On arrival, they are reported to find themselves working in facilities connected to drone manufacturing. This dimension of the crisis has received comparatively little official or media attention but is regarded by analysts as part of the same broader exploitation infrastructure.

The scale of African recruitment cannot be understood in isolation from Russia’s acute manpower difficulties. In July 2025, President Putin formalised the legal basis for foreign military service by issuing a decree permitting non-Russian nationals to enlist — a document that analysts noted was conspicuously vague on the conditions under which such enlistment could take place.

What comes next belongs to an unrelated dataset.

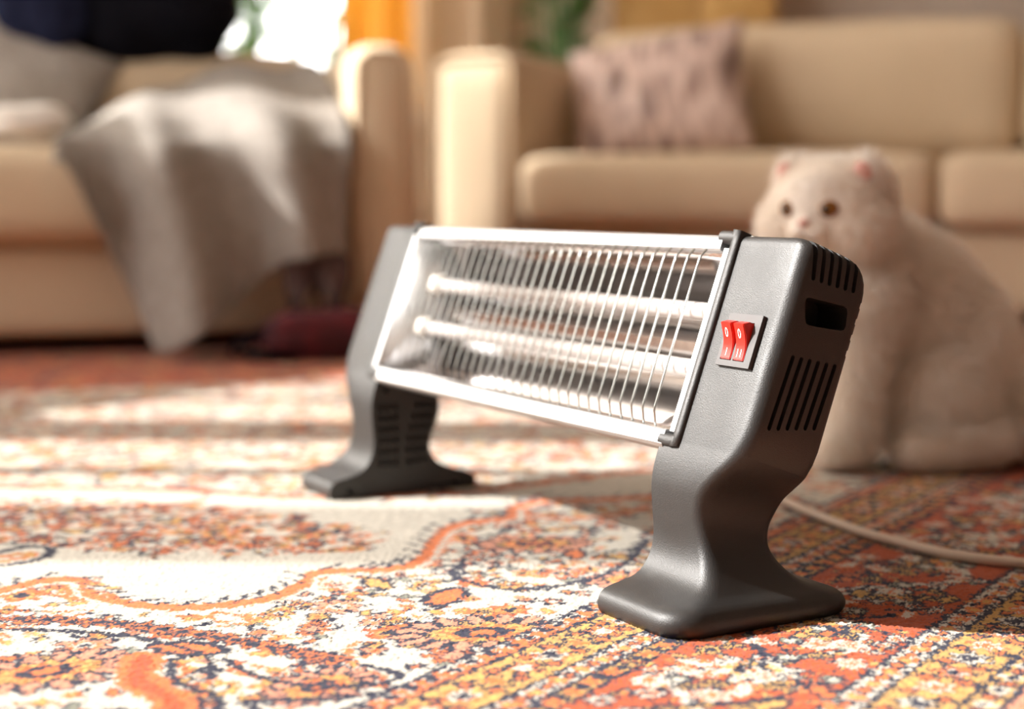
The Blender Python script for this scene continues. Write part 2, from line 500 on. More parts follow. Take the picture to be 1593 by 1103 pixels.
# curling double outline following the lower motif row
def arc_band(pts, wd, c1, c2):
    P = catmull(pts, 12); stroke(P, wd, c1); stroke(P, wd * 0.45, c2)
for (bx_, by_) in catmull([(-0.56, 1.06), (-0.40, 1.085), (-0.28, 1.07), (-0.19, 1.03), (-0.12, 0.985)], 6):
    rosette(bx_, by_, 0.011, 5, ('navy', 'orange', 'navy'), bx_ * 50)
arc_band([(-0.50, 1.045), (-0.38, 1.058), (-0.28, 1.045), (-0.21, 1.0), (-0.19, 0.95)], 0.007, 'navy', 'navy')
arc_band([(-0.245, 0.99), (-0.235, 0.94), (-0.205, 0.90), (-0.2, 0.86)], 0.026, 'orange', 'rust')
arc_band([(-0.225, 0.985), (-0.212, 0.94), (-0.18, 0.905), (-0.17, 0.86)], 0.005, 'navy', 'navy')
arc_band([(-0.19, 0.985), (-0.15, 0.94), (-0.10, 0.93), (-0.07, 0.95), (-0.10, 0.975)], 0.006, 'navy', 'navy')
arc_band([(-0.05, 0.93), (-0.11, 0.905), (-0.16, 0.90), (-0.14, 0.87)], 0.006, 'navy', 'navy')
arc_band([(-0.04, 1.27), (-0.045, 1.21), (0.0, 1.17), (0.06, 1.20), (0.10, 1.27), (0.12, 1.35)], 0.007, 'navy', 'navy')
arc_band([(0.0, 1.47), (0.05, 1.44), (0.10, 1.46), (0.14, 1.50)], 0.008, 'orange', 'orange')
# scalloped orange band with navy barbs on the cream side
stroke(SCALLOP, 0.017, 'orange')
stroke(SCALLOP + np.array([0.004, -0.011]), 0.004, 'cream')
L_ = 0.0
for i in range(1, len(SCALLOP) - 1):
    L_ += float(np.hypot(*(SCALLOP[i] - SCALLOP[i - 1])))
    if L_ > 0.017:
        L_ = 0.0
        t = SCALLOP[i + 1] - SCALLOP[i - 1]; t /= np.hypot(*t); nrm = np.array([-t[1], t[0]])
        p = SCALLOP[i] + nrm * 0.007
        stroke([p - t * 0.008, p + nrm * 0.006, p + nrm * 0.018 + t * 0.010], 0.003, 'navy')
stroke(UPPER, 0.012, 'orange')
stroke(UPPER + np.array([0, 0.010]), 0.004, 'navy')
# the spray of flowers lying in the cream field, and the paisley tip
def in_cluster(x, y):
    lo = np.interp(x, [-1.2, -0.56, -0.48, -0.39, -0.31, -0.22, -0.142, -0.125], [1.33, 1.33, 1.325, 1.325, 1.295, 1.30, 1.30, 1.345])
    hi = np.interp(x, [-1.2, -0.56, -0.42, -0.30, -0.20, -0.14, -0.125], [1.52, 1.53, 1.53, 1.50, 1.45, 1.38, 1.35])
    return -1.2 < x < -0.12 and lo < y < hi
CF = [('navy', 'orange', 'navy', 'orange'), ('orange', 'ochre', 'navy'), ('navy', 'orange', 'navy', 'ochre'), ('navy', 'orange', 'navy'), ('orange', 'cream', 'navy')]
draw_flowers(scatter(in_cluster, 330, 0.007, 0.015, 0.92, (-1.2, -0.12, 1.28, 1.54)), CF)
arc_band([(-0.60, 1.285), (-0.50, 1.275), (-0.455, 1.285), (-0.427, 1.318), (-0.405, 1.314), (-0.397, 1.284), (-0.415, 1.255), (-0.47, 1.235), (-0.60, 1.225)], 0.010, 'navy', 'navy')
arc_band([(-0.60, 1.272), (-0.48, 1.263), (-0.43, 1.285), (-0.413, 1.295), (-0.418, 1.272), (-0.47, 1.247), (-0.60, 1.24)], 0.009, 'orange', 'ochre')

# border: stripes across q, motifs along the border
yy = RY0 + (np.arange(ny) + .5) * RS; xx = RX0 + (np.arange(nx) + .5) * RS
Q = (BN[0] * xx[None, :] + BN[1] * yy[:, None]).astype(np.float32)
STR = [(-0.572, -0.567, 'navy'), (-0.567, -0.556, 'cream'), (-0.556, -0.552, 'orange'), (-0.552, -0.547, 'navy'), (-0.547, -0.505, 'ochre'), (-0.505, -0.500, 'navy'),
       (-0.500, -0.485, 'cream'), (-0.485, -0.480, 'navy'), (-0.480, -0.468, 'ochre'), (-0.468, -0.463, 'navy'), (-0.463, -0.338, 'rust'), (-0.338, -0.333, 'navy'), (-0.333, -0.316, 'cream'), (-0.316, -0.311, 'navy'),
       (-0.311, -0.268, 'ochre'), (-0.268, -0.263, 'navy'), (-0.263, -0.247, 'ochre'), (-0.247, -0.242, 'navy'), (-0.242, -0.200, 'pink'), (-0.200, -0.195, 'navy'), (-0.195, -0.18, 'cream'), (-0.18, -0.175, 'navy'), (-0.175, 0.6, 'rust')]
for (a, b, c) in STR:
    img[(Q >= a) & (Q < b)] = IX[c]
def at(q, s): return BN[0] * q + BD[0] * s, BN[1] * q + BD[1] * s
def row(qc, step, r, k, cols, jit=0.0, alt=None, s0=0.2, s1=4.2):
    s = s0; i = 0
    while s < s1:
        cc = cols[i % len(cols)]
        x, y = at(qc + (alt if alt and i % 2 else 0), s + random.uniform(-jit, jit))
        if RX0 < x < RX1 and RY0 < y < RY1:
            rosette(x, y, r * random.uniform(.88, 1.1), k, cc, random.uniform(0, 6), 1.0)
        s += step; i += 1
row(-0.526, 0.034, 0.0125, 5, [('navy', 'orange', 'cream'), ('orange', 'cream', 'navy'), ('navy', 'ochre', 'orange')])
row(-0.515, 0.034, 0.005, 4, [('navy', 'orange')], 0.004, s0=.217)
row(-0.538, 0.034, 0.005, 4, [('navy', 'orange')], 0.004, s0=.217)
row(-0.4925, 0.014, 0.0045, 4, [('navy', 'orange'), ('orange', 'ochre')])
row(-0.474, 0.012, 0.0035, 4, [('navy', 'navy'), ('orange', 'orange')])
row(-0.5615, 0.011, 0.003, 4, [('orange', 'orange'), ('navy', 'navy')])
for sgn in (0, 1):
    P = [at(-0.400 + 0.040 * math.sin(s / 0.115 * 3.1416 + sgn * 3.1416), s) for s in np.arange(0.2, 4.3, 0.006)]
    stroke(P, 0.005, 'navy' if sgn else 'cream')
def in_main(x, y): return -0.456 < qof(x, y) < -0.345
row(-0.400, 0.115, 0.030, 9, [('navy', 'cream', 'ochre', 'navy', 'cream'), ('navy', 'ochre', 'orange', 'navy', 'cream')])
draw_flowers(scatter(in_main, 700, 0.006, 0.0115, 0.95, tries=60), [('navy', 'cream', 'orange', 'navy'), ('cream', 'pink', 'cream', 'orange'), ('navy', 'ochre', 'navy'), ('navy', 'sage', 'cream'), ('cream', 'cream', 'orange')])
row(-0.3245, 0.015, 0.005, 4, [('navy', 'orange'), ('orange', 'ochre')])
row(-0.2895, 0.036, 0.013, 6, [('navy', 'orange', 'cream', 'navy'), ('navy', 'cream', 'navy'), ('orange', 'cream', 'orange')])
row(-0.276, 0.036, 0.005, 4, [('navy', 'orange')], 0.004, s0=.218)
row(-0.302, 0.036, 0.005, 4, [('navy', 'orange')], 0.004, s0=.218)
row(-0.255, 0.015, 0.005, 4, [('navy', 'orange'), ('cream', 'navy')])
row(-0.221, 0.030, 0.013, 5, [('orange', 'cream', 'navy'), ('cream', 'orange', 'cream'), ('navy', 'cream', 'orange')])
draw_flowers(scatter(lambda x, y: -0.165 < qof(x, y) < 0.35, 700, 0.010, 0.026, 1.1), FL)

def rug_mesh():
    zones = [(-0.46, 0.52, 0.74, 1.36, 0.0014, 0.0019), (-0.78, 0.86, 1.36, 2.26, 0.003, 0.004)]
    def inside(x, y):
        return any(z[0] < x < z[1] and z[2] < y < z[3] for z in zones)
    allv = []; allf = []; off = 0
    def patch(x0, x1, y0, y1, dx, dy):
        nonlocal off
        n = max(2, int(round((x1 - x0) / dx)) + 1); m = max(2, int(round((y1 - y0) / dy)) + 1)
        X, Y = np.meshgrid(np.linspace(x0, x1, n), np.linspace(y0, y1, m))
        h = 0.0 + rng.normal(0, 1, X.shape) * min(0.00045, dx * 0.3)
        h[0, :] = h[-1, :] = 0; h[:, 0] = h[:, -1] = 0
        J = rng.normal(0, 0.22, X.shape) * dx; J[:, 0] = J[:, -1] = 0
        allv.append(np.stack([X + J, Y, h], -1).reshape(-1, 3))
        a = (np.arange(m - 1)[:, None] * n + np.arange(n - 1)[None, :]).ravel() + off
        allf.append(np.stack([a, a + 1, a + n + 1, a + n], -1))
        off += n * m
    for z in zones: patch(*z)
    c = 0.010
    patch(-1.9, 1.7, -0.6, 0.74, c, c)
    patch(-1.9, -0.46, 0.74, 1.36, c, c); patch(0.52, 1.7, 0.74, 1.36, c, c)
    patch(-1.9, -0.78, 1.36, 2.26, c, c); patch(0.86, 1.7, 1.36, 2.26, c, c)
    patch(-1.9, 1.7, 2.26, 3.95, 0.0075, 0.0095)
    nb = off
    V = np.concatenate(allv); F = np.concatenate(allf)
    # thin skirt so the rug has an edge
    sk = np.array([(-1.9, -.6, 0), (1.7, -.6, 0), (1.7, 3.95, 0), (-1.9, 3.95, 0), (-1.9, -.6, -.012), (1.7, -.6, -.012), (1.7, 3.95, -.012), (-1.9, 3.95, -.012)])
    skf = np.array([(0, 4, 5, 1), (1, 5, 6, 2), (2, 6, 7, 3), (3, 7, 4, 0), (4, 7, 6, 5)]) + nb
    V = np.concatenate([V, sk]); F = np.concatenate([F, skf])
    me = bpy.data.meshes.new('persian_rug')
    me.vertices.add(len(V)); me.vertices.foreach_set('co', V.astype(np.float32).ravel())
    me.loops.add(F.size); me.loops.foreach_set('vertex_index', F.astype(np.int32).ravel())
    me.polygons.add(len(F)); me.polygons.foreach_set('loop_start', np.arange(0, F.size, 4, dtype=np.int32))
    me.polygons.foreach_set('loop_total', np.full(len(F), 4, np.int32))
    me.update(calc_edges=True)
    # colour: look the knot up with a little weave jitter
    wx, wy = V[:, 0], V[:, 1]
    jx = wx + rng.normal(0, 0.0008, len(V)) + 0.0011 * np.sin(wy * 410 + 2 * np.sin(wx * 170)) + 0.0012 * np.sin(wx * 690 + 3 * np.sin(wy * 230))
    jy = wy + rng.normal(0, 0.0008, len(V)) + 0.0011 * np.sin(wx * 370 + 2 * np.sin(wy * 190)) + 0.0012 * np.sin(wy * 730 + 3 * np.sin(wx * 210))
    jy = np.where(jy < RY0 + 0.02, 2 * (RY0 + 0.02) - jy, jy)
    i = np.clip(((jx - RX0) / RS).astype(int), 0, nx - 1); j = np.clip(((jy - RY0) / RS).astype(int), 0, ny - 1)
    col = PALA[img[j, i]] * (1 + rng.normal(0, 0.09, (len(V), 1))).astype(np.float32)
    rgba = np.concatenate([np.clip(col, 0.004, 0.95), np.ones((len(V), 1), np.float32)], 1).astype(np.float32)
    at_ = me.color_attributes.new('knot_colour', 'FLOAT_COLOR', 'POINT')
    at_.data.foreach_set('color', rgba.ravel())
    return me
m = principled('rug_wool', (0.7, 0.6, 0.5), 0.95, Sheen_Weight=0.15, Specular_IOR_Level=0.15)
nt = m.node_tree
an = nt.nodes.new('ShaderNodeAttribute'); an.attribute_name = 'knot_colour'
nt.links.new(an.outputs['Color'], nt.nodes['Principled BSDF'].inputs['Base Color'])
M['rug'] = m
rug = obj('persian_rug', rug_mesh(), M['rug'], smooth=True, angle=0)
tag(rug, 'large cream, orange and navy floral oriental rug covering the floor', 'rug')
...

Individual governments are responding — some more forcefully than others — but analysts argue that bilateral diplomacy alone is insufficient. The networks facilitating recruitment operate across borders and adapt quickly when individual agencies are shut down. What is required, in the view of researchers and diaspora advocates, is a sustained continental response: coordinated law enforcement cooperation, Africa Union-level diplomatic pressure on Moscow, and well-funded public information campaigns that reach communities where fraudulent recruiters are most active.

For the men and women already caught up in this crisis — deployed to trenches in a war they did not knowingly enlist in, far from their families and often without documents — the pace of diplomatic progress matters enormously. Each month of delay is, for some, the difference between return and another name added to a growing casualty list.